_What you have to do_. From the records below, copy out exactly the lines from the one containing "Generate a Blender" to the one containing "PI = math.pi", both included. Add nothing else.

--- BEGIN Provided records ---

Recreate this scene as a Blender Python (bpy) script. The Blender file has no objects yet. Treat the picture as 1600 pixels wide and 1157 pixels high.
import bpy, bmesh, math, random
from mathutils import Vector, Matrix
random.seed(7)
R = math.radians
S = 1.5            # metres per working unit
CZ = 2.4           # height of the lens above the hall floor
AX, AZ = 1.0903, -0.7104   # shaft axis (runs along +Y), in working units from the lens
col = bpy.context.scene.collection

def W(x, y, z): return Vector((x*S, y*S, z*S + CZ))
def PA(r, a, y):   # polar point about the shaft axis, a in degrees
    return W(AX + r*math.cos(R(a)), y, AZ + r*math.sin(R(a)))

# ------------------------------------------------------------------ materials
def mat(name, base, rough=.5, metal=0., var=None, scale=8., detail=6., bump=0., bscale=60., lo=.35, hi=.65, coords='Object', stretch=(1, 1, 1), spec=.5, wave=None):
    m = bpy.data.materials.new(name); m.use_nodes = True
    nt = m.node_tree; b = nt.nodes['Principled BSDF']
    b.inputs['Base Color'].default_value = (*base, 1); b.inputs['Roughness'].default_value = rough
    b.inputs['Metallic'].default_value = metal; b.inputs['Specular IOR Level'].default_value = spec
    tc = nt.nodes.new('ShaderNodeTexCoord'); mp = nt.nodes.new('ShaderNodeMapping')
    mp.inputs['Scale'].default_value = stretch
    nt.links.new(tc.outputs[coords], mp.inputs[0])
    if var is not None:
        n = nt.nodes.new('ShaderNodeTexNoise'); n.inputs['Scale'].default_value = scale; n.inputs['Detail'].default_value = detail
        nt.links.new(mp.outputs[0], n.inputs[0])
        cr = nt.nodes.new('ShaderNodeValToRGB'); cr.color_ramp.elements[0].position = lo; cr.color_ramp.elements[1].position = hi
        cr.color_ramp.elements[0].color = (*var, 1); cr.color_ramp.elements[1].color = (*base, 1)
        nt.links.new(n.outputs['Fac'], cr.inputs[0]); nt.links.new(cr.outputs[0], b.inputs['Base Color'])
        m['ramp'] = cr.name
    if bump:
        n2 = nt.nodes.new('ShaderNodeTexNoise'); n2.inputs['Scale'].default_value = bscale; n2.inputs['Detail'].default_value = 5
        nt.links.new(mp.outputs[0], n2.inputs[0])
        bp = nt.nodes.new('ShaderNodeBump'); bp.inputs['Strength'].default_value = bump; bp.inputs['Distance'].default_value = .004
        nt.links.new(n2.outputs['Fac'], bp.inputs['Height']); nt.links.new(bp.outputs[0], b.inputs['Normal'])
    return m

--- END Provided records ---
--- BEGIN Provided records ---

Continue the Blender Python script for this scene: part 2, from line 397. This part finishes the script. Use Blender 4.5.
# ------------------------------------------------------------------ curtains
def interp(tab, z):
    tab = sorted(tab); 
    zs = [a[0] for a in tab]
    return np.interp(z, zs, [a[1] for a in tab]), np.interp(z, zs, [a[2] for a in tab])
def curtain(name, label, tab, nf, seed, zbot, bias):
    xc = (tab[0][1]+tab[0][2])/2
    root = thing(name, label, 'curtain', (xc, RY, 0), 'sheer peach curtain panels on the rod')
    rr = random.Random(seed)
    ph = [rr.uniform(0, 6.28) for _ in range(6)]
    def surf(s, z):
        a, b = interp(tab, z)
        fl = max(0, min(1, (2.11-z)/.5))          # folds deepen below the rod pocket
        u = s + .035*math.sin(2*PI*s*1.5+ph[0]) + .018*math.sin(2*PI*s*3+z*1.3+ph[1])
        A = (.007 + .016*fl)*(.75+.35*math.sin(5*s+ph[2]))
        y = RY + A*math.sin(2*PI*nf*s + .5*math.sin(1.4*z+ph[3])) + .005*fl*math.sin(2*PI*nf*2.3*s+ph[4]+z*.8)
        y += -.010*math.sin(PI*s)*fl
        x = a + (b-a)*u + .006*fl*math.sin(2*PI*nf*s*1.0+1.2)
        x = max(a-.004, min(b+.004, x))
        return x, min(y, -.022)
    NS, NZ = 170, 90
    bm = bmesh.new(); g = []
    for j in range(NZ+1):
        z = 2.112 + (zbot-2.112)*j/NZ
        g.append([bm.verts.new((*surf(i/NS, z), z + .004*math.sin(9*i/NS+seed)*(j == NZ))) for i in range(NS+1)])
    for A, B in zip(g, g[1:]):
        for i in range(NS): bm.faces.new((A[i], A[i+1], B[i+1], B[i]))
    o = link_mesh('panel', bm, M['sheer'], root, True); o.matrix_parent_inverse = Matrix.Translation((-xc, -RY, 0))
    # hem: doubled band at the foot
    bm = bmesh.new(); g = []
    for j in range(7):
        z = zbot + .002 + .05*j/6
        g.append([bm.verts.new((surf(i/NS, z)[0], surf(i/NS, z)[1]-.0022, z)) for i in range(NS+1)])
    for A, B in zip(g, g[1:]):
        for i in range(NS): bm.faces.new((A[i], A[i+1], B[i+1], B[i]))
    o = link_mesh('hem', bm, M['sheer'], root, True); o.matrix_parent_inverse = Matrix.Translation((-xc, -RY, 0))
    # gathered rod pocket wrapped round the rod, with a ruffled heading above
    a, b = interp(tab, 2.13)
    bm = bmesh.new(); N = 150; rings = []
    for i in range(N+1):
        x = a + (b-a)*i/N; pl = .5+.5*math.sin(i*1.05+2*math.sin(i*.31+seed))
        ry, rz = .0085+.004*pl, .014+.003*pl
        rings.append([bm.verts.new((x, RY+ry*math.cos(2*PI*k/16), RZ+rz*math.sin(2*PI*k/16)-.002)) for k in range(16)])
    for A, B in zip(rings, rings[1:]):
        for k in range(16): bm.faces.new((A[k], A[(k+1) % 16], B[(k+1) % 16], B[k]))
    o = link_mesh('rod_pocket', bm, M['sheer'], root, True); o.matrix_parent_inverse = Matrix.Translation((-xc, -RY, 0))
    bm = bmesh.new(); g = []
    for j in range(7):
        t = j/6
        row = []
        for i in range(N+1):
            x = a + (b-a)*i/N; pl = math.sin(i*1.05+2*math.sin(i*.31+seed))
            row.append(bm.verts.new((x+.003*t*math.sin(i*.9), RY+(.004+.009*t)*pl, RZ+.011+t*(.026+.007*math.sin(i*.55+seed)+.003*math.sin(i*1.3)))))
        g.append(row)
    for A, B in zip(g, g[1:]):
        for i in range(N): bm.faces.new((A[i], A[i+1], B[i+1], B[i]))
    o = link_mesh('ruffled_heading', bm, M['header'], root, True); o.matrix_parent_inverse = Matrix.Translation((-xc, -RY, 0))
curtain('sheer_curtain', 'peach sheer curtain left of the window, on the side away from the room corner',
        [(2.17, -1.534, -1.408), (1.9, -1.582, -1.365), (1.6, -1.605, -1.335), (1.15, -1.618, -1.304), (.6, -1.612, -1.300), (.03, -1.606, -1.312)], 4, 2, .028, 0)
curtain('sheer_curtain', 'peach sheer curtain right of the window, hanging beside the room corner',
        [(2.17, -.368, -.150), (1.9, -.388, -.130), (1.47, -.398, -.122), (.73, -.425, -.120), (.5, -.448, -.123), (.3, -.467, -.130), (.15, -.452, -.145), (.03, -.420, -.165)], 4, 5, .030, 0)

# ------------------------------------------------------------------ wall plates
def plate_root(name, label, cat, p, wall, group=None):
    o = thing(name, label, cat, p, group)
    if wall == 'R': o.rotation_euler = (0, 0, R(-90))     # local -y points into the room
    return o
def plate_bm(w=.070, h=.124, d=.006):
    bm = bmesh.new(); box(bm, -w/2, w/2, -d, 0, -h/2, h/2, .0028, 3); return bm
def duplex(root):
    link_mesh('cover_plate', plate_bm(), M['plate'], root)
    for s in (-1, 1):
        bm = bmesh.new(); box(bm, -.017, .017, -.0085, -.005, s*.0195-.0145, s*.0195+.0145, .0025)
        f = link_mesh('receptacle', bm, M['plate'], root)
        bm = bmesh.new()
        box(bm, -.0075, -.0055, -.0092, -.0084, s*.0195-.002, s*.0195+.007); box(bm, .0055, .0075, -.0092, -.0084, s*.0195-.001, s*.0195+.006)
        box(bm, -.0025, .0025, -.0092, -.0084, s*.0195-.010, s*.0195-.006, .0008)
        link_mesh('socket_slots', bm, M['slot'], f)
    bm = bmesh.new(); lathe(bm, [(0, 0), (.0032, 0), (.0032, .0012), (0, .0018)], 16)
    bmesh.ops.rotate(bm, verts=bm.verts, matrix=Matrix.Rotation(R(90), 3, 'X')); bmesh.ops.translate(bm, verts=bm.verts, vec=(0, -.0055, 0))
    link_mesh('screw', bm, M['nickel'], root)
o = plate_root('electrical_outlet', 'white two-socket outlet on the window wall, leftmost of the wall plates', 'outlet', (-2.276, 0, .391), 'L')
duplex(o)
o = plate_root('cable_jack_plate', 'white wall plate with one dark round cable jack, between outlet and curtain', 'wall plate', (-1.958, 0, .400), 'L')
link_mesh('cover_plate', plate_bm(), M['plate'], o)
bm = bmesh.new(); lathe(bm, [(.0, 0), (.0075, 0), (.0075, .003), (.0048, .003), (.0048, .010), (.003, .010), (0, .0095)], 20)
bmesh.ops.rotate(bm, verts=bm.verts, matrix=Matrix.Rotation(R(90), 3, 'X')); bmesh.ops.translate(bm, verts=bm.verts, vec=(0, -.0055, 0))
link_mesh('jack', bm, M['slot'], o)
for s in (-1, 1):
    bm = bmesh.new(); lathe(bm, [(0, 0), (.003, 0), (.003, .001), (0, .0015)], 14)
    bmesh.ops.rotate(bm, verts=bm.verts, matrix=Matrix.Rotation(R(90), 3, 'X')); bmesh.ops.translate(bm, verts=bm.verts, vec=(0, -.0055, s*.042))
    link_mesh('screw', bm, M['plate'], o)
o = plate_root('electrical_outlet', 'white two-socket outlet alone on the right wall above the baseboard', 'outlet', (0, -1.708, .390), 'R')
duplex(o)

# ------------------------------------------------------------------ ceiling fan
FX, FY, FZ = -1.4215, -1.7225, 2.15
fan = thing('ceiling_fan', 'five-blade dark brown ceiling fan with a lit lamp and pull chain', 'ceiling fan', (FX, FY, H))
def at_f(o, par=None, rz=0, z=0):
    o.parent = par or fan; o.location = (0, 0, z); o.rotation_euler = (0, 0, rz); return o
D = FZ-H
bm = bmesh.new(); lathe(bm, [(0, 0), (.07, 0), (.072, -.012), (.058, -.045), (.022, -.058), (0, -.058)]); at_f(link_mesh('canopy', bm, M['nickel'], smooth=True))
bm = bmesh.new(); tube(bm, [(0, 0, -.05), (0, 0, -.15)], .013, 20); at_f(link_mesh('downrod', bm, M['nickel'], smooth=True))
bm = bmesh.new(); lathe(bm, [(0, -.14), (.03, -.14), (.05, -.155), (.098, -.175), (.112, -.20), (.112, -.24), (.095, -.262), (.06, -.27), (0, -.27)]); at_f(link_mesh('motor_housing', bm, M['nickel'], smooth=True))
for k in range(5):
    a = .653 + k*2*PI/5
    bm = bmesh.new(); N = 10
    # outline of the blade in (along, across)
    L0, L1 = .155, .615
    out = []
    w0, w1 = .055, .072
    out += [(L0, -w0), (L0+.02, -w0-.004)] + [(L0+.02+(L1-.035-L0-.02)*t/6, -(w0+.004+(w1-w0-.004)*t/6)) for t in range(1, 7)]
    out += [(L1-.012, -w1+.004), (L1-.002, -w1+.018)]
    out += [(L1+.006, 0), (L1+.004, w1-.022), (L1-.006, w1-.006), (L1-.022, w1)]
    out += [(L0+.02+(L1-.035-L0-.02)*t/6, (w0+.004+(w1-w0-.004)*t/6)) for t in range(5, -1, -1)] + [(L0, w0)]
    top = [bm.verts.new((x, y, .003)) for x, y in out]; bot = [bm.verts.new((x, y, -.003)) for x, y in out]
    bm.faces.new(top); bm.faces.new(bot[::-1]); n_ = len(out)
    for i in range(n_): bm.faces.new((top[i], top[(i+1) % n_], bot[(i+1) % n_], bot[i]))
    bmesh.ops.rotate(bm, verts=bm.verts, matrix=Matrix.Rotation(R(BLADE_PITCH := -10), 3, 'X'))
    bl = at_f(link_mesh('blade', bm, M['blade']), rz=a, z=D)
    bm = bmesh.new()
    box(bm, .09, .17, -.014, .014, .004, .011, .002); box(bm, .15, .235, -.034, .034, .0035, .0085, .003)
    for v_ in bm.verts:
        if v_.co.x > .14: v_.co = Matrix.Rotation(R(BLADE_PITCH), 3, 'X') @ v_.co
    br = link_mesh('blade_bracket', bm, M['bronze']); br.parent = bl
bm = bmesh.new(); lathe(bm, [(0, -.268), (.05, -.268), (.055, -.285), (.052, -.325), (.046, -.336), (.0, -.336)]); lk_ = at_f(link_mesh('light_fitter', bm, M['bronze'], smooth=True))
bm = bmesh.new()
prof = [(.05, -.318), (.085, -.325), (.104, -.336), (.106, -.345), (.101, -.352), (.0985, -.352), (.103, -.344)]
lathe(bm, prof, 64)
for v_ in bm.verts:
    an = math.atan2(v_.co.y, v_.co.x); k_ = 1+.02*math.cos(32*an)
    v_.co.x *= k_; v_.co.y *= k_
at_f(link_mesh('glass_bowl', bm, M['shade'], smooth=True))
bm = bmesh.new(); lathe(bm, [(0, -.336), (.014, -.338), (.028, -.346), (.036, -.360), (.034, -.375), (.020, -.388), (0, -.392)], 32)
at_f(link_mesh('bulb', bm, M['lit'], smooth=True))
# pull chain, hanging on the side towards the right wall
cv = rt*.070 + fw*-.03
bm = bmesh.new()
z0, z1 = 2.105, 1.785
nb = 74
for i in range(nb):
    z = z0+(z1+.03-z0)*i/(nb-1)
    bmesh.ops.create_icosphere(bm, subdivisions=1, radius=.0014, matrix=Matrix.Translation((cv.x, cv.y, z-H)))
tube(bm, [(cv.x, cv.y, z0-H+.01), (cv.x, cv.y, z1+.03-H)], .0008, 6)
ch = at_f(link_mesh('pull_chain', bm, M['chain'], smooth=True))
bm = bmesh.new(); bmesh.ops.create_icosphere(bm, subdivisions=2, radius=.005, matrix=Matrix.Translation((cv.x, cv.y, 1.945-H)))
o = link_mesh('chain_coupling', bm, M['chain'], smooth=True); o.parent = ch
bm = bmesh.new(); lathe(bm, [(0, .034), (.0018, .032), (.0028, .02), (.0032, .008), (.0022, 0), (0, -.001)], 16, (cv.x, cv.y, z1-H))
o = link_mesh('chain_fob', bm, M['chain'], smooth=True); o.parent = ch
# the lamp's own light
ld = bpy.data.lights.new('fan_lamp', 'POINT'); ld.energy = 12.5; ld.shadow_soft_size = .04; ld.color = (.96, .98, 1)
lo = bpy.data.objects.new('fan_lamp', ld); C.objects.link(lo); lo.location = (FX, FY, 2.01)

--- END Provided records ---
--- BEGIN Provided records ---

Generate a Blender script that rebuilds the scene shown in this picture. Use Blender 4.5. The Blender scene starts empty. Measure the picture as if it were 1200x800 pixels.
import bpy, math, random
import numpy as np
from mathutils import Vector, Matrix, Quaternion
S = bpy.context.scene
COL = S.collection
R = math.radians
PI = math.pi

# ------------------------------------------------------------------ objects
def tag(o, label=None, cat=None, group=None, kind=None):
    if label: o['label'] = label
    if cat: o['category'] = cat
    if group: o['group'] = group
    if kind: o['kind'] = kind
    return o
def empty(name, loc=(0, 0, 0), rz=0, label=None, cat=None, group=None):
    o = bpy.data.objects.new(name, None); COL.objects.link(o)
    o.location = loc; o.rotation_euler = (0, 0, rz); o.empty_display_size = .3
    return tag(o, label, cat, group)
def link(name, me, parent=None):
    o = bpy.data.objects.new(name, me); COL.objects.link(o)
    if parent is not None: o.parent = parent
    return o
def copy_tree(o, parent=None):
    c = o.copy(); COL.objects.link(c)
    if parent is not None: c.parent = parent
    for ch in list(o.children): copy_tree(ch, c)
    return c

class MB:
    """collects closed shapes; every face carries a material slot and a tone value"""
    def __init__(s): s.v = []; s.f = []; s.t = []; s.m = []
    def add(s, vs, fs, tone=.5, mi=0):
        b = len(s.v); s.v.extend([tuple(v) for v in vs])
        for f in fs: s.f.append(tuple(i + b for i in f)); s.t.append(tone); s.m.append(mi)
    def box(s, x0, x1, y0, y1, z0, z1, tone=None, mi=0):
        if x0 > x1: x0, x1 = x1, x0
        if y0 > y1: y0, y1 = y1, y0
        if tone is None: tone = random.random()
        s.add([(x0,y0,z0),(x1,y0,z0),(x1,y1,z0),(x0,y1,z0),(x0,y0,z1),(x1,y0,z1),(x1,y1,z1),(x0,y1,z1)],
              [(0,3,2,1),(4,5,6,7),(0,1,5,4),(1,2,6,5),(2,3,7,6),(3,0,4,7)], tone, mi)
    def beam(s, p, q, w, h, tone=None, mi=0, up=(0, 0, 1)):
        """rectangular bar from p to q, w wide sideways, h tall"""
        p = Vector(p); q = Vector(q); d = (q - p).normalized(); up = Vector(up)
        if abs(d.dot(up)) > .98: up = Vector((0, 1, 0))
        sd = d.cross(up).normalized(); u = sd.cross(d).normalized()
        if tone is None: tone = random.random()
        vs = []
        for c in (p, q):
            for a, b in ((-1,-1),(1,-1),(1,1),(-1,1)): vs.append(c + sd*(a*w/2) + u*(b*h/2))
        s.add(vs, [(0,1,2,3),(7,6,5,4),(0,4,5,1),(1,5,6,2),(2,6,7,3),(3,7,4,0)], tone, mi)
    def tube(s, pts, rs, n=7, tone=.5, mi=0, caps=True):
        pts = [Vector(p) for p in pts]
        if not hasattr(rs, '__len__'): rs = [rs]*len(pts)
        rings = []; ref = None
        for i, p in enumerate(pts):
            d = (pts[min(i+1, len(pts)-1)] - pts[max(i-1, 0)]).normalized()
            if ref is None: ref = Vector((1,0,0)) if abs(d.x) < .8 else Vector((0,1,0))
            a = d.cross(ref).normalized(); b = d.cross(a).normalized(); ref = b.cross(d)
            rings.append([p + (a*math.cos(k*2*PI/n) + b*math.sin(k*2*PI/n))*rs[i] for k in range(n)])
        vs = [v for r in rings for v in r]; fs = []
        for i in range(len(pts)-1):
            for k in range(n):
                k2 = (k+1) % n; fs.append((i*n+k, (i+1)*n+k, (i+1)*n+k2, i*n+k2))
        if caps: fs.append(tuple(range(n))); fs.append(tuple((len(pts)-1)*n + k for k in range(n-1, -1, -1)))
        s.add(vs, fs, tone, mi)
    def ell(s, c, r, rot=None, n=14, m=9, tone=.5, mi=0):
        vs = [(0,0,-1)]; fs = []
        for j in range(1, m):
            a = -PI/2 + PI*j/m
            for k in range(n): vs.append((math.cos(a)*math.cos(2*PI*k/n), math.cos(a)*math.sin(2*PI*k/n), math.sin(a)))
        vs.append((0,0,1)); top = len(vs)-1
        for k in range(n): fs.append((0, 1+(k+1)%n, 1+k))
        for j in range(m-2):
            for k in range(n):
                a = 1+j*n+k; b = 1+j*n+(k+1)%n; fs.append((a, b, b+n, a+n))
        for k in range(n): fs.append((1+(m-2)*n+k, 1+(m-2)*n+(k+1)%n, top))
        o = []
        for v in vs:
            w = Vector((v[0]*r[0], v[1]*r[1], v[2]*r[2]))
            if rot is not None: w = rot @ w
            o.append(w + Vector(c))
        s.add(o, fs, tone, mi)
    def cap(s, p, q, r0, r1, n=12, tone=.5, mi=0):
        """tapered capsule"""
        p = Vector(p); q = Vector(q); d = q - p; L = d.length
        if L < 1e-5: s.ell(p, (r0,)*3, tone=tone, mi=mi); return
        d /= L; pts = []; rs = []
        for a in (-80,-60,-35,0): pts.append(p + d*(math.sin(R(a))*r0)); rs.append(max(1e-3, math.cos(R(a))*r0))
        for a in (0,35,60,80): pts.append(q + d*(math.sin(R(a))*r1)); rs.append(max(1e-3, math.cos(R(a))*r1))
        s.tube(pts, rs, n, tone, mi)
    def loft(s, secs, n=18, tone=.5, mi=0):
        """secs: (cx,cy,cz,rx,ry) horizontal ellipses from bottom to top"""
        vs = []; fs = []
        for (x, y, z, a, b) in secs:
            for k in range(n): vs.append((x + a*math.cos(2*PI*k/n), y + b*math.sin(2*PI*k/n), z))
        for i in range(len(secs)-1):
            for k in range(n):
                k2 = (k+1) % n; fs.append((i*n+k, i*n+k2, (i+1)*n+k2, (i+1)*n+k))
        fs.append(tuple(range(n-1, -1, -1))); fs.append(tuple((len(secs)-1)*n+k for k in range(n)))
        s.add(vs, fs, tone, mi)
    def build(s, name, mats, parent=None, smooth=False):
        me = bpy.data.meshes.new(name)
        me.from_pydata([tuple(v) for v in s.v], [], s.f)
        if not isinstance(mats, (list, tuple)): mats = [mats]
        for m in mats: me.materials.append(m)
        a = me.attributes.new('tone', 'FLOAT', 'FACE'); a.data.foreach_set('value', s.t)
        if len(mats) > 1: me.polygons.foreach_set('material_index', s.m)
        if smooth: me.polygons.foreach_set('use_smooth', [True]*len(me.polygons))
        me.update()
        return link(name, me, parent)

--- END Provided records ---

_Answer for this exercise_.
Generate a Blender script that rebuilds the scene shown in this picture. Use Blender 4.5. The Blender scene starts empty. Measure the picture as if it were 1200x800 pixels.
import bpy, math, random
import numpy as np
from mathutils import Vector, Matrix, Quaternion
S = bpy.context.scene
COL = S.collection
R = math.radians
PI = math.pi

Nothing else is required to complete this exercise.